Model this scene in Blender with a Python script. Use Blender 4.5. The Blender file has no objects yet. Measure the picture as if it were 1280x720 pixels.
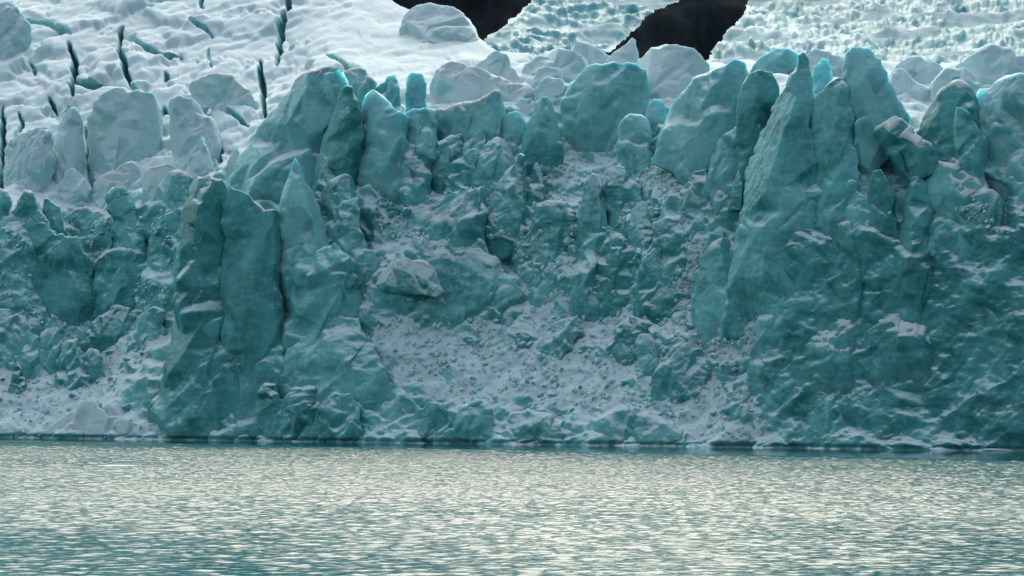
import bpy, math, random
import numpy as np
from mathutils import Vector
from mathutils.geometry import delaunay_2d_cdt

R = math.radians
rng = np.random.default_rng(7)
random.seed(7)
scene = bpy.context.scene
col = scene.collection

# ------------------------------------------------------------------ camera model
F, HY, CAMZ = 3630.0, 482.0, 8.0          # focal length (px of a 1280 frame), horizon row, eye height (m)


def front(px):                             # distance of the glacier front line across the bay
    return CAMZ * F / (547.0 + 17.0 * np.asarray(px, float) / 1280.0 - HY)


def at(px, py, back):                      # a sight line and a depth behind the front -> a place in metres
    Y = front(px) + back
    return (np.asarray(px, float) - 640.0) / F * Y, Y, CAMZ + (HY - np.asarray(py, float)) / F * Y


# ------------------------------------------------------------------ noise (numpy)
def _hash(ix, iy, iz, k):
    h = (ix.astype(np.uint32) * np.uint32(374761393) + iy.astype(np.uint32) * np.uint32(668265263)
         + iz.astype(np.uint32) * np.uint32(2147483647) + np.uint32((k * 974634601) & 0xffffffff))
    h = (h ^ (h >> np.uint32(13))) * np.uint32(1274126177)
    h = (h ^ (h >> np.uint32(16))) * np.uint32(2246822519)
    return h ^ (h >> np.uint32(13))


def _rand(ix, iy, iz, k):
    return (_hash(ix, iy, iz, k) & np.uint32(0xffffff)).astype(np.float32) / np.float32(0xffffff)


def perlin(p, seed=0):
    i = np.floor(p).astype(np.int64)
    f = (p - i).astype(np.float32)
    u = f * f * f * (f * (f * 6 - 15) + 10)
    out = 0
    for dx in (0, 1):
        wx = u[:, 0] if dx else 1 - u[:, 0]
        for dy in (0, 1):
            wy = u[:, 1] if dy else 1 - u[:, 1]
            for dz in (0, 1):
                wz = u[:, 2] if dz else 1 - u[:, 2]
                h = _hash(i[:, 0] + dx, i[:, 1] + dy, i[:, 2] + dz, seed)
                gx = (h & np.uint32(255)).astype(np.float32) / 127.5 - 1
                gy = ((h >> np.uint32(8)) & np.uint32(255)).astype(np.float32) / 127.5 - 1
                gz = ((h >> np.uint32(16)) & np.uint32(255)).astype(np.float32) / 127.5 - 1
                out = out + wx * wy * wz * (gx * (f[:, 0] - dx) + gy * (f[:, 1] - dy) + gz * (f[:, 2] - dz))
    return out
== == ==
[AIM] Write out again every line above exactly as given; the pictures do not belong in the copy.

[REPLY TO THE TASK]
Model this scene in Blender with a Python script. Use Blender 4.5. The Blender file has no objects yet. Measure the picture as if it were 1280x720 pixels.
import bpy, math, random
import numpy as np
from mathutils import Vector
from mathutils.geometry import delaunay_2d_cdt

R = math.radians
rng = np.random.default_rng(7)
random.seed(7)
scene = bpy.context.scene
col = scene.collection

# ------------------------------------------------------------------ camera model
F, HY, CAMZ = 3630.0, 482.0, 8.0          # focal length (px of a 1280 frame), horizon row, eye height (m)


def front(px):                             # distance of the glacier front line across the bay
    return CAMZ * F / (547.0 + 17.0 * np.asarray(px, float) / 1280.0 - HY)


def at(px, py, back):                      # a sight line and a depth behind the front -> a place in metres
    Y = front(px) + back
    return (np.asarray(px, float) - 640.0) / F * Y, Y, CAMZ + (HY - np.asarray(py, float)) / F * Y


# ------------------------------------------------------------------ noise (numpy)
def _hash(ix, iy, iz, k):
    h = (ix.astype(np.uint32) * np.uint32(374761393) + iy.astype(np.uint32) * np.uint32(668265263)
         + iz.astype(np.uint32) * np.uint32(2147483647) + np.uint32((k * 974634601) & 0xffffffff))
    h = (h ^ (h >> np.uint32(13))) * np.uint32(1274126177)
    h = (h ^ (h >> np.uint32(16))) * np.uint32(2246822519)
    return h ^ (h >> np.uint32(13))


def _rand(ix, iy, iz, k):
    return (_hash(ix, iy, iz, k) & np.uint32(0xffffff)).astype(np.float32) / np.float32(0xffffff)


def perlin(p, seed=0):
    i = np.floor(p).astype(np.int64)
    f = (p - i).astype(np.float32)
    u = f * f * f * (f * (f * 6 - 15) + 10)
    out = 0
    for dx in (0, 1):
        wx = u[:, 0] if dx else 1 - u[:, 0]
        for dy in (0, 1):
            wy = u[:, 1] if dy else 1 - u[:, 1]
            for dz in (0, 1):
                wz = u[:, 2] if dz else 1 - u[:, 2]
                h = _hash(i[:, 0] + dx, i[:, 1] + dy, i[:, 2] + dz, seed)
                gx = (h & np.uint32(255)).astype(np.float32) / 127.5 - 1
                gy = ((h >> np.uint32(8)) & np.uint32(255)).astype(np.float32) / 127.5 - 1
                gz = ((h >> np.uint32(16)) & np.uint32(255)).astype(np.float32) / 127.5 - 1
                out = out + wx * wy * wz * (gx * (f[:, 0] - dx) + gy * (f[:, 1] - dy) + gz * (f[:, 2] - dz))
    return out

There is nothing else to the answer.